Abstract

Glass surface micromachining with simultaneous redeposition of nanomaterials in the vicinity of machined microscale trenches is achieved using a picosecond laser of visible wavelength in ambient air. After investigating the spatial distribution of redeposited nanomaterials by a unit discrete laser micromachining line, multi-line patterns machined with variable interline separations are characterized using optical and scanning electron microscopes. For large interline separations, laser machined debris was redeposited in the form of web-like nanofibrous aggregates with significant spatial variation in density. Reduced separations improved spatial uniformity but the increased material density induced noticeable conversion from web-like nanofibrous to fractal-like nano-cauliflower structures.

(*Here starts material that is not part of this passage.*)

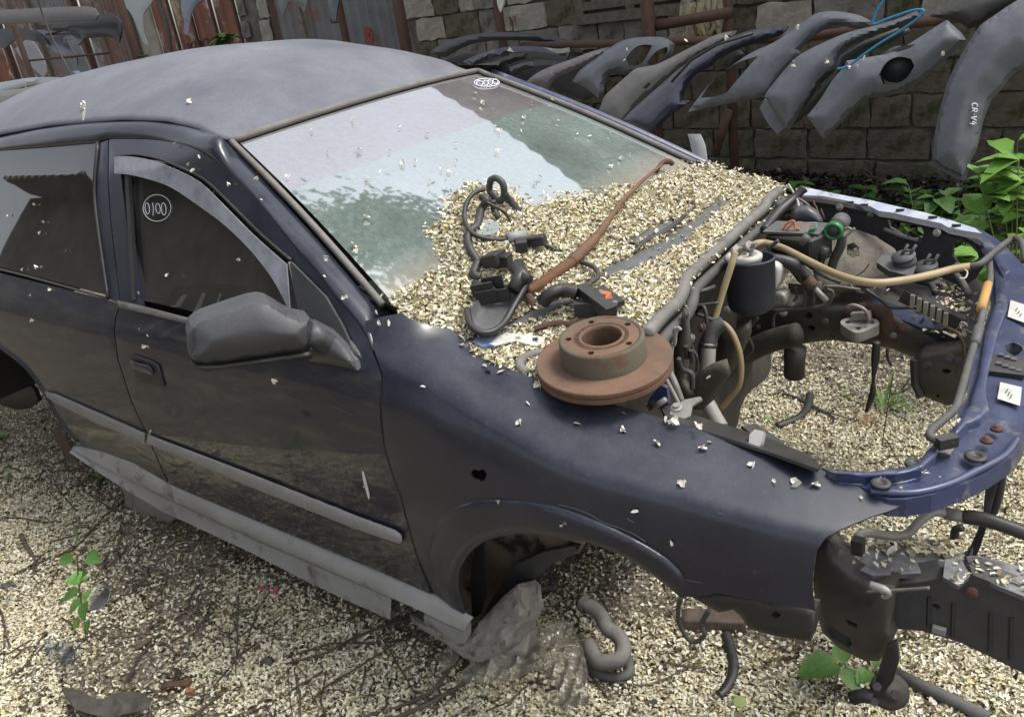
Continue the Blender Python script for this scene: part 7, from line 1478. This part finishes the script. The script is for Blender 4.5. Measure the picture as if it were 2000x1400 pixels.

In this way, picosecond laser machining processes enabled a single-step fabrication of multi-hierarchical micro/nanostructures on arbitrary glass surface areas with tunable nanomaterial structures. Based on the wetting behavior on patterned surfaces in ambient air by using the patterned surfaces as Wilhelmy plates in force-displacement measurements and in-situ optical microscope inspection, we find that contact angle hysteresis is suppressed for surfaces patterned with sufficiently small line separations due to the water infusion in the deposited nanomaterials. The studied laser processing method can be potentially employed for fast and effective fabrication of liquid infused surfaces with complex microscale patterns combined with controllable nanofeatures.